The Neue Galerie show focuses on a period encompassing World War I and stops short of the rise of National Socialism — between, as critic Robert Hughes memorably put it, “the sleepwalk and the goose step.” Stylistically, we see Beckmann employ softly modeled forms in cloistered Boschean dioramas like “Women’s Bath” (1919) and “The Dream” (1921), with its up-ended conglomeration of amputees, street performers, and musical instruments. The hieratic, harshly outlined shapes that would characterize his later paintings are seen in “Paris Society,” a canvas that was reworked over the space of some 22 years.

Beckmann’s prolific output as a printmaker is on display with “Die Hölle (Hell)” (1919), a scabrous suite of etchings detailing the moral failings of Weimar Germany. The artist, ever urbane, pops in and out of these fractured portrayals of a society governed by excess, marked by poverty, and given to inevitable bouts of violence. Channeling the compositional strategies of Cubism, Beckmann’s bilious moralism is of a piece with similar meditations on civilization’s failings by contemporaries like George Grosz and Otto Dix.

His paintings are more distinctive and, I think, more profound, not least because they don’t capitulate to cynicism and self-righteousness. However equivocal Beckmann may have felt about humankind, his work is marked by a rapacious appetite for life.
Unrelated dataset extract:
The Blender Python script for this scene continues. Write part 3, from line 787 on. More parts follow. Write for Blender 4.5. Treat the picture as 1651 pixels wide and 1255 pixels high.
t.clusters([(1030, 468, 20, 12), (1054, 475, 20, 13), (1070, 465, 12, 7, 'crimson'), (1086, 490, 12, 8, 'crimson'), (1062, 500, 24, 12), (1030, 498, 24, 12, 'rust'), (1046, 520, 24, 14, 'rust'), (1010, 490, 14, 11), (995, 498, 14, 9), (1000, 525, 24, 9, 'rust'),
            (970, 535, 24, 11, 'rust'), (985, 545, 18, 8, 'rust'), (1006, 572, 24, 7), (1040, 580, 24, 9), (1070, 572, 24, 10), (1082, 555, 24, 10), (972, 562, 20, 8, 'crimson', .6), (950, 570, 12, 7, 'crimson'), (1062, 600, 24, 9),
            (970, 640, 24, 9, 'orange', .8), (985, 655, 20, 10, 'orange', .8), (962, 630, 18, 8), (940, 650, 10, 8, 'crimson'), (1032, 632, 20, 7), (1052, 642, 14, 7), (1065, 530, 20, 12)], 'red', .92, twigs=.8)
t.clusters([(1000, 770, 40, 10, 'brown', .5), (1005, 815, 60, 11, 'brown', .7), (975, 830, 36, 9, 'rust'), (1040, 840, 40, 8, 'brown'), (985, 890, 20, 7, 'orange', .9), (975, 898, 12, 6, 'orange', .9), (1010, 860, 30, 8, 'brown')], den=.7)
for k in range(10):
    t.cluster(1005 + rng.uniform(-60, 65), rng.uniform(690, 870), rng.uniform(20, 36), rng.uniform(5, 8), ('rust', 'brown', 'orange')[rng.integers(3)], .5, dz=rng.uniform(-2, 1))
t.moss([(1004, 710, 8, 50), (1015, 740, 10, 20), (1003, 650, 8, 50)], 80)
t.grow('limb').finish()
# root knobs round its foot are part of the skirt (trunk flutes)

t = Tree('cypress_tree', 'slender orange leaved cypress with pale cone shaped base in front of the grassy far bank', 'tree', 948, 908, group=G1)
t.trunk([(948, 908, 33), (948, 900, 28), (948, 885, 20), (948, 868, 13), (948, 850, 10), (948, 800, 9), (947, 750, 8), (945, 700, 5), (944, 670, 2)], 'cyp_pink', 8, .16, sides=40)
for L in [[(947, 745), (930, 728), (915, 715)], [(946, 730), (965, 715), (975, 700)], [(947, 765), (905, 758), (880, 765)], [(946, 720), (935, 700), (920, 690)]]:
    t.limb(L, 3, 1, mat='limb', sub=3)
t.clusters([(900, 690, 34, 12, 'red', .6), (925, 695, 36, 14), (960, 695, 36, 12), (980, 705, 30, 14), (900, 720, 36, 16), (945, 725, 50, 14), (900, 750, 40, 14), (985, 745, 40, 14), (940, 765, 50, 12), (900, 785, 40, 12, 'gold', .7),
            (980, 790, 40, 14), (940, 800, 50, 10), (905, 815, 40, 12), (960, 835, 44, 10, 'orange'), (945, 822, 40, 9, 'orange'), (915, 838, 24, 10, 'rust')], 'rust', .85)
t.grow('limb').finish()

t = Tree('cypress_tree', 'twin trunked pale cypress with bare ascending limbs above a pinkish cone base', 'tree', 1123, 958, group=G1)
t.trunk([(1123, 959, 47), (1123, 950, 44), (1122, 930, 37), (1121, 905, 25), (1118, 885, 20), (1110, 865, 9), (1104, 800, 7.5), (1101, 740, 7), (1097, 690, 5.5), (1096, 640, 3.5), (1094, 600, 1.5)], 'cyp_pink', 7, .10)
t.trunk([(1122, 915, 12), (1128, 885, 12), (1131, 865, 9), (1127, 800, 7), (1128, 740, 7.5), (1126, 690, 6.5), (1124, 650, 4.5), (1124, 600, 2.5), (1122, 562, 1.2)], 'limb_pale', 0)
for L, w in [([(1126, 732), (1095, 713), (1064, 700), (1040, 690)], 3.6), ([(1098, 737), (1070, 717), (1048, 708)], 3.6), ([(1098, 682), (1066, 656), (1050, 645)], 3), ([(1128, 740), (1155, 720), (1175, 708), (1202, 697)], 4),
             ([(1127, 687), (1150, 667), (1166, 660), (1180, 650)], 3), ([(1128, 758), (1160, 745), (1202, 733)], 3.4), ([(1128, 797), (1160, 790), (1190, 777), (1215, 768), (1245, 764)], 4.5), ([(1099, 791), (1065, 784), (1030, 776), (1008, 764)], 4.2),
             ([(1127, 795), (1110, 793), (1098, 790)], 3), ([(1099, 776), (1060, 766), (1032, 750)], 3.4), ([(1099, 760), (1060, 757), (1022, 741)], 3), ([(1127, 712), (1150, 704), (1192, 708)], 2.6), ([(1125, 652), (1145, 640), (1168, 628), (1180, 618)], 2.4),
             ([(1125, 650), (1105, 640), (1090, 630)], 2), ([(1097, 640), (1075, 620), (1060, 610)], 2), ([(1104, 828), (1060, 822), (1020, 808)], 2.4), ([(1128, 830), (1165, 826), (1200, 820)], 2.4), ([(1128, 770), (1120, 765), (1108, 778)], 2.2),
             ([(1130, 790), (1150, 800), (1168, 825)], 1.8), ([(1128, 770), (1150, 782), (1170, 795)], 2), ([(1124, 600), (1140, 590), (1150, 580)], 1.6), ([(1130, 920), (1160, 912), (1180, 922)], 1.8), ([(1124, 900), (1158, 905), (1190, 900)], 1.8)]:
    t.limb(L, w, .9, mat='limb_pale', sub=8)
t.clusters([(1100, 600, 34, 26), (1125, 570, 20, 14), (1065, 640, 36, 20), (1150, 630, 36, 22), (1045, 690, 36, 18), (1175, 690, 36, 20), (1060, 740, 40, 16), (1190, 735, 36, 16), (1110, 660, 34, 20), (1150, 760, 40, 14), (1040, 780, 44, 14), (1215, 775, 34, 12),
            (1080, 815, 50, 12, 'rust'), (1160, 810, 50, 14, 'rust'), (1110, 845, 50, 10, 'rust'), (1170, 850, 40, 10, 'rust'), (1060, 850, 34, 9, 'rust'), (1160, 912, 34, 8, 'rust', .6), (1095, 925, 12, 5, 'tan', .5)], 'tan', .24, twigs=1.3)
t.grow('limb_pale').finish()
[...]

Even within the most enigmatic or caustic of scenarios, there are moments marked by empathy and hope. Here was a man who, after having later been driven out of his native Germany by a regime that dubbed his art “degenerate,” had the wherewithal to aver that “human sympathy and understanding must be reinstated … in the midst of a boundless world turmoil.”

No Pollyanna, our Max, but neither was he a fatalist. As invested as he was in limning the boundlessness of history and its abundant cruelties, Beckmann could not help but take note of the comedy inherent in fashion, the pleasures of sensual lassitude, the foibles of human congress, and a hot air balloon gliding gently on the air as if it were a visitor from on high. There are few artists, let alone modern artists, who achieve the goal of realizing the “fullness, roundness, and the vitally pulsing” nature of “essential things.” Max Beckmann was one of them. “The Formative Years” is a must-see exhibition.